Caterpillar has selected a location near Athens, Georgia for a new $200 million hydraulic excavator manufacturing facility.

Arkansas economic officials had been working to land the plant in state, possibly in Fort Smith.

Today, Caterpillar officials said the state-of-the-art, one-million-square-foot-facility is expected to directly employ 1,400 people once it is fully operational. The company will make mini hydraulic excavators and small track-type tractors.

Caterpillar estimated another 2,800 full-time jobs will be created in the U.S. among suppliers and at other non-Caterpillar companies that will support the new facility.

“We are making a series of significant investments around the world to position Caterpillar to maintain its leadership position, and I am thrilled to be in Georgia today to announce that Athens will be the newest city to be home to a Caterpillar production facility. We are even more excited that this project will create more than 4,200 jobs in the United States,” said Caterpillar Chairman and CEO Doug Oberhelman.

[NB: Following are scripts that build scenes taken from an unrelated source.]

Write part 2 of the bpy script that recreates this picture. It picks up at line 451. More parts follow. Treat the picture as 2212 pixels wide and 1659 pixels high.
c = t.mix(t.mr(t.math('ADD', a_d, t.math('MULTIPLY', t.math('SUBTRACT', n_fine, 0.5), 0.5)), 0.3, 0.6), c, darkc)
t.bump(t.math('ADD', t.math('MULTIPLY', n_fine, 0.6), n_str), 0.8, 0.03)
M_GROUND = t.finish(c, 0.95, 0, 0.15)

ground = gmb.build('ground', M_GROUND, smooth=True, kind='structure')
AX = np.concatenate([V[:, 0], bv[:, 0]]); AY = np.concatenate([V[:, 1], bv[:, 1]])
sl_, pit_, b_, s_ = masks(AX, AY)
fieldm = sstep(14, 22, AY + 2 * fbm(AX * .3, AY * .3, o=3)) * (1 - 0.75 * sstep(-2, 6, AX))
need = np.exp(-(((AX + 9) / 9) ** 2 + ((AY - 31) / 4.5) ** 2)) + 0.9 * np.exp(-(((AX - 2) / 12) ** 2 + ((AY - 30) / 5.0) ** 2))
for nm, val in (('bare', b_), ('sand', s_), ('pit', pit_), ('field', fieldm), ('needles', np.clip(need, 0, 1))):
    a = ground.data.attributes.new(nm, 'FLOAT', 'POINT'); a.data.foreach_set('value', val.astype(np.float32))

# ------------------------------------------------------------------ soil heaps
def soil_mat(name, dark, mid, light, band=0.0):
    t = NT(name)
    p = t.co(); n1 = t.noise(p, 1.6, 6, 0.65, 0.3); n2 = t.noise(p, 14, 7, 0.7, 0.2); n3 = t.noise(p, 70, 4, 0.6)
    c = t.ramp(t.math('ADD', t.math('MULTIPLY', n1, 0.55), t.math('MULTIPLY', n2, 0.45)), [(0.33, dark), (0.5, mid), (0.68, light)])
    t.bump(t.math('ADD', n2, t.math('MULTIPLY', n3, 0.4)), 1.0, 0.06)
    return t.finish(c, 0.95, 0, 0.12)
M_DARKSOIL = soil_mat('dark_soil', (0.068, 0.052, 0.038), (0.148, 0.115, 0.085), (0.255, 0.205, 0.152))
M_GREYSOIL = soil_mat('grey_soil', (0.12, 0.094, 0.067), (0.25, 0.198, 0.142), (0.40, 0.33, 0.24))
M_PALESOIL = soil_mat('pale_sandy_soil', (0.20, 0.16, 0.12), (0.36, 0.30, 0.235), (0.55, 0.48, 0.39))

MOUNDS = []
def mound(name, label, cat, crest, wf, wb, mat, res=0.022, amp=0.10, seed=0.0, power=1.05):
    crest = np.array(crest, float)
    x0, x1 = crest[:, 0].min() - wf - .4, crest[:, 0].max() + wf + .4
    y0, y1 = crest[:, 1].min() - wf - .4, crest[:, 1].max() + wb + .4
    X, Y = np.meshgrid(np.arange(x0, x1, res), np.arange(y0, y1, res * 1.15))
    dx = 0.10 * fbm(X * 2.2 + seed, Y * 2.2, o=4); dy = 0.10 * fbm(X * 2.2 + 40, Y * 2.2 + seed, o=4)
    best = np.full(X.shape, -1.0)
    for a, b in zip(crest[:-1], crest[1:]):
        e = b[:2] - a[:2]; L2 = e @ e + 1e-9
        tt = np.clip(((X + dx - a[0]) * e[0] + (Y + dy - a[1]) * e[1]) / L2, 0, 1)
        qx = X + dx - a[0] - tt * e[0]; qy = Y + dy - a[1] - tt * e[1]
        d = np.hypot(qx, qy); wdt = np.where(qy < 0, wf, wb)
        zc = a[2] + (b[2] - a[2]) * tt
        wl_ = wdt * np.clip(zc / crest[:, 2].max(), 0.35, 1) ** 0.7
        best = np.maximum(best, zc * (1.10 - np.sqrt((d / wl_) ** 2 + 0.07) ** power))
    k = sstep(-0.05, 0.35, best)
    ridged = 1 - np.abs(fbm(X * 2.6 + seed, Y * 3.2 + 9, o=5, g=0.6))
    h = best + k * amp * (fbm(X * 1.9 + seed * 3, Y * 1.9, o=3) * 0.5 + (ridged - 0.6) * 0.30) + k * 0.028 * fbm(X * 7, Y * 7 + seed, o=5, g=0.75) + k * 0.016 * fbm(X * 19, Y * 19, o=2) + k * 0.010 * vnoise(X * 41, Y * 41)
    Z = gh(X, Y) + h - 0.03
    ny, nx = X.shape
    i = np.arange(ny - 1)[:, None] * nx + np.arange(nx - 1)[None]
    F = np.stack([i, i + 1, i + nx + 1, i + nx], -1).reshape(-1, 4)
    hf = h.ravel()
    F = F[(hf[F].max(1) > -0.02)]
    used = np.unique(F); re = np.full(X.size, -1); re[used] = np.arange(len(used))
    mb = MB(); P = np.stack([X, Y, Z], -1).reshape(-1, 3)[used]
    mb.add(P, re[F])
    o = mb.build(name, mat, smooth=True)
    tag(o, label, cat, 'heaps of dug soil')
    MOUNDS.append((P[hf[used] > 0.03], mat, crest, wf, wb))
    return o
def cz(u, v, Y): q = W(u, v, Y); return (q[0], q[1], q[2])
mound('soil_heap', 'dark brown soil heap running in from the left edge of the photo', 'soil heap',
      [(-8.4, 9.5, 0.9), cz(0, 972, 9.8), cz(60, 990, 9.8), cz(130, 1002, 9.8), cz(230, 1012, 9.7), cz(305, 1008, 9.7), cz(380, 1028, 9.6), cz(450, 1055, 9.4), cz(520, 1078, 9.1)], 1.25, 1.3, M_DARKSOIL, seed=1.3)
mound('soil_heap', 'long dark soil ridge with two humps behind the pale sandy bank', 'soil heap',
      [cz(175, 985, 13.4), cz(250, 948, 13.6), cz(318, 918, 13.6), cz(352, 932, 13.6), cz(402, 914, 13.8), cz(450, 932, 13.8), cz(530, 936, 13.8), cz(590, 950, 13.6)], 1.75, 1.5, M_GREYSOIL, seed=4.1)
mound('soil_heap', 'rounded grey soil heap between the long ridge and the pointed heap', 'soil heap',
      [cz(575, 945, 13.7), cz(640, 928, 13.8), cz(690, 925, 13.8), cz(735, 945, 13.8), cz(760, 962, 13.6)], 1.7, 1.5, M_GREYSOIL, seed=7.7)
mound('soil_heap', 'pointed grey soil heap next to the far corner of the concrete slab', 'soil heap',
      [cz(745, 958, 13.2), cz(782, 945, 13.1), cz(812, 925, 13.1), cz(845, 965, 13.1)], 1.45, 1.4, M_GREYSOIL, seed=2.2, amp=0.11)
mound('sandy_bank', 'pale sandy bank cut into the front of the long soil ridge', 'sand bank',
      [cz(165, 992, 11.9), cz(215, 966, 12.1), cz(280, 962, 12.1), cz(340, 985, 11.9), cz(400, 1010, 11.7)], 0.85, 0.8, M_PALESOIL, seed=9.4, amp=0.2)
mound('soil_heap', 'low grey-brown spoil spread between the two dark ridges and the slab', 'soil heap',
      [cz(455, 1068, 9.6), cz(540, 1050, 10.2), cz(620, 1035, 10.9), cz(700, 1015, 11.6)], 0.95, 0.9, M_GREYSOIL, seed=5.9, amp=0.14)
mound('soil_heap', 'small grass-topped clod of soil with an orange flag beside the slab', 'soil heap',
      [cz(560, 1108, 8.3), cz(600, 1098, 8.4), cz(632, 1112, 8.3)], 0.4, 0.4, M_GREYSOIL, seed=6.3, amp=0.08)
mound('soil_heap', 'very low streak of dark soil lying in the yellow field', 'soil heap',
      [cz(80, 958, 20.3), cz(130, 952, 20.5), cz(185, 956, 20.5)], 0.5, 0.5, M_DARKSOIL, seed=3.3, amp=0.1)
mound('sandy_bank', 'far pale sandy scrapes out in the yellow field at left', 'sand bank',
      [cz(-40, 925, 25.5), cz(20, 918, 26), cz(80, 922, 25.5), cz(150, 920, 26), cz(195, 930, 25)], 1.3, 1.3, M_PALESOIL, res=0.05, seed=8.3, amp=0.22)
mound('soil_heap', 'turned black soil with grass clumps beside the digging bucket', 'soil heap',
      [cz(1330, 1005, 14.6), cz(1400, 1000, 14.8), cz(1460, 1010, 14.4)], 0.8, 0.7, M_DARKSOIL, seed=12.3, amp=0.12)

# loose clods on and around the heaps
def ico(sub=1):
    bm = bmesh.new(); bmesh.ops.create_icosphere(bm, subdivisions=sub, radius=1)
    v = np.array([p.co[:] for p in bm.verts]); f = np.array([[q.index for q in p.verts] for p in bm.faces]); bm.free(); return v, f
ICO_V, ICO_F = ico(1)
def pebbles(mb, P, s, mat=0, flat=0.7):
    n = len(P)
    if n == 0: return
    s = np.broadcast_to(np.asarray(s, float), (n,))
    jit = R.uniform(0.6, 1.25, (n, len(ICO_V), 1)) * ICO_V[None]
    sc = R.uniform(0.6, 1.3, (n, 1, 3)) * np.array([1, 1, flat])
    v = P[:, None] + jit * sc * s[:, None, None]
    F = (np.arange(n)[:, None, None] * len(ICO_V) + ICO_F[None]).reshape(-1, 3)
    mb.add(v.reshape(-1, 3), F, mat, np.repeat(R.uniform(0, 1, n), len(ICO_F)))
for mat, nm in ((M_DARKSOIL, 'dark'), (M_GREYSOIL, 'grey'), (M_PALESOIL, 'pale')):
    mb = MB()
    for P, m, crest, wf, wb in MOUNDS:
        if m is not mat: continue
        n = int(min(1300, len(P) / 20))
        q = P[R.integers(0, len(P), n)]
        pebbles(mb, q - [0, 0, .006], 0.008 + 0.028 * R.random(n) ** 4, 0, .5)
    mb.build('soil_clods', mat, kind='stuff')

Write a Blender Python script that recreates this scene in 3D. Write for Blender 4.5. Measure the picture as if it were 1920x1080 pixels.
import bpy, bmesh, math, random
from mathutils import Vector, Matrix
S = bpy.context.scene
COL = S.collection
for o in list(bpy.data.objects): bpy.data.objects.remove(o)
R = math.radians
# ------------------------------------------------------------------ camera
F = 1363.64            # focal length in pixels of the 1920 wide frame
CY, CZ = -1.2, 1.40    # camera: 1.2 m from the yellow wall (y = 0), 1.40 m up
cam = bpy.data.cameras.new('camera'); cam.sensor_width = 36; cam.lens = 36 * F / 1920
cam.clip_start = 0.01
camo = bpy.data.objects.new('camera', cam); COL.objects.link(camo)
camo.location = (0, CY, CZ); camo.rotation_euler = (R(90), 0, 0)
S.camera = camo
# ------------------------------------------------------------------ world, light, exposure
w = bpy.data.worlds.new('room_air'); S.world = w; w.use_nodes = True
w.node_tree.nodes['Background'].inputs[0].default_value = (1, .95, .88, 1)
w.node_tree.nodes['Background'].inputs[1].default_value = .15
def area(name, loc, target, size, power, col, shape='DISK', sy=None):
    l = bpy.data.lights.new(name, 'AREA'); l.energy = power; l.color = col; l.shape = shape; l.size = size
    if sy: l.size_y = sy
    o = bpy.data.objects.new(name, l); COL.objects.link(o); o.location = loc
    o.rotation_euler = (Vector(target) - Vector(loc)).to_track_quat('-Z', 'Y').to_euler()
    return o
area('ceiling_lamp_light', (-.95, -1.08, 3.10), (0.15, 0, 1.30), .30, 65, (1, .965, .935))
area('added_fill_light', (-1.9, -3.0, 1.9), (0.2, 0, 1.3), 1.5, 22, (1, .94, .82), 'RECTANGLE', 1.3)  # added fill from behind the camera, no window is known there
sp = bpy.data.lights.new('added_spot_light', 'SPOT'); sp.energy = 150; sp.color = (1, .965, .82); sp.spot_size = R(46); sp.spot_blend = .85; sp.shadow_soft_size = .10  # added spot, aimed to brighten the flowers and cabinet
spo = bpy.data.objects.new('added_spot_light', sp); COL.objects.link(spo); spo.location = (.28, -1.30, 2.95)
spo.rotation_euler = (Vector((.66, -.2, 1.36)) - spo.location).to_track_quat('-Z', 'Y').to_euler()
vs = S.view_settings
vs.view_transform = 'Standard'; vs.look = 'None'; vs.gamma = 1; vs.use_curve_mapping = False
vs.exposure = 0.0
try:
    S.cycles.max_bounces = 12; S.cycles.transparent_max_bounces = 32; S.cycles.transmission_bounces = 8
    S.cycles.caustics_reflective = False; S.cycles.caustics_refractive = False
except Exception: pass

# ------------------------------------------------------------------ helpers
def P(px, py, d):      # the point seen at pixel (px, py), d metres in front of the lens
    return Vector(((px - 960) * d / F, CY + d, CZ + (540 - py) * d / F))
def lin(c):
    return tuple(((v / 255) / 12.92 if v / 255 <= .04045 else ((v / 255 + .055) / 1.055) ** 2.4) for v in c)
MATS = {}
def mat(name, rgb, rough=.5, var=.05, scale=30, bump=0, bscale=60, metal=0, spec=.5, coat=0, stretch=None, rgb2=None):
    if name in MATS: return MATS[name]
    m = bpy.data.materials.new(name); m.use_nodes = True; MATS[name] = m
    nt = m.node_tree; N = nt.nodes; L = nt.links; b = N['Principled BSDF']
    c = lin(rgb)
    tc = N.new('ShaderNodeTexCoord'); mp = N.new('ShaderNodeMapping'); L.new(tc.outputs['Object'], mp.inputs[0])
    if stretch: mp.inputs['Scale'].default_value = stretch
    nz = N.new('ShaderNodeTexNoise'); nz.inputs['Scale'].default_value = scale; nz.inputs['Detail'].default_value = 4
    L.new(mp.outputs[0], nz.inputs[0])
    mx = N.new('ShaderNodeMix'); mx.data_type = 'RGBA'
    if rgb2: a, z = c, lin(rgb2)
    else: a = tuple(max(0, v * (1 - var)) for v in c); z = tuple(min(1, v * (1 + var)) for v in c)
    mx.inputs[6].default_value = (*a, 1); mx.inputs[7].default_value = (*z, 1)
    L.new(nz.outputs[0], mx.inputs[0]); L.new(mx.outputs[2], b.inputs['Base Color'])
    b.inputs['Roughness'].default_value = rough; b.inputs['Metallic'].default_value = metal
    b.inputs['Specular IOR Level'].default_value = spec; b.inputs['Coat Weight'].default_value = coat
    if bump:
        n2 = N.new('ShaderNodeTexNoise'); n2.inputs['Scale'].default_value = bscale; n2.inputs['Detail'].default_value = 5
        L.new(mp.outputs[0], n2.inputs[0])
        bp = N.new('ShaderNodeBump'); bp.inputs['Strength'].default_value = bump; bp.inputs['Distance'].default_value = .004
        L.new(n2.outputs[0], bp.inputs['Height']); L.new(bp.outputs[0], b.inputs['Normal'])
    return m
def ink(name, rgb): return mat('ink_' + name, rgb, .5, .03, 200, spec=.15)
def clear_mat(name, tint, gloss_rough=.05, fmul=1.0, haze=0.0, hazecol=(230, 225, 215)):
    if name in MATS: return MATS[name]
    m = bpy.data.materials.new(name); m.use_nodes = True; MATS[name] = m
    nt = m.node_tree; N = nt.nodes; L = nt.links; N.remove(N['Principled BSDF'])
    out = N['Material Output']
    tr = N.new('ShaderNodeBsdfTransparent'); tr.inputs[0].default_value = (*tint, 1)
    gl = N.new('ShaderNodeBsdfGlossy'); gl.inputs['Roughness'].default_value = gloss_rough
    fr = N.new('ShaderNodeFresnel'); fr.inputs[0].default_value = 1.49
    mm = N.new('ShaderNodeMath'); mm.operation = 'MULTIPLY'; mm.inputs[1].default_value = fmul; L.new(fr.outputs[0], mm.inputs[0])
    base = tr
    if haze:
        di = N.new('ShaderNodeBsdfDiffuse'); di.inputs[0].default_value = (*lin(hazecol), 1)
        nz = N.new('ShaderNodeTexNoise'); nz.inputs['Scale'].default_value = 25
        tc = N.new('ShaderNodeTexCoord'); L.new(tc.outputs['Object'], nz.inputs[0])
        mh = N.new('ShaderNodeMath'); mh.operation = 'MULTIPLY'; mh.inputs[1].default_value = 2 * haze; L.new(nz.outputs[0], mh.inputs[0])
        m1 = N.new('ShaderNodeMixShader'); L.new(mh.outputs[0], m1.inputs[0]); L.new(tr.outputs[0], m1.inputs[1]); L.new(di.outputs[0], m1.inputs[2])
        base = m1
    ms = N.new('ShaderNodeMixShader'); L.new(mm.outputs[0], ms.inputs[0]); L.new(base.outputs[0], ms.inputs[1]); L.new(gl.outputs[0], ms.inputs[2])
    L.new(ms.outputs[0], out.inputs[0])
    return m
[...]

Gov. Mike Beebe (D) said in a Talk Business interview last week that the Caterpillar operation “absolutely” had a chance to locate in Fort Smith or another part of Arkansas.

Earlier this month, he had also been on financial news channel CNBC pitching Arkansas’ assets for the new Caterpillar plant while on location at Caterpillar’s new North Little Rock motor grader factory. Fort Smith, which has a deeply-rooted manufacturing base and pending layoffs at a Whirlpool refrigerator factory, was considered a prime location for the new Caterpillar plant.

“Arkansas is open for business, especially manufacturing,” Beebe said in the CNBC interview. He touted the state’s central U.S. location, transportation and distribution infrastructure, and economic incentives.

However, Beebe said “quality of workforce” could be the biggest factor to influence Caterpillar’s decision. He hoped the 600 employees working in North Little Rock would be testimony for that advantage.

According to press reports out of Georgia, it also appears that proximity to the Port of Savannah, one of the largest eastern seaboard ports, played a critical role in locating the factory in Athens.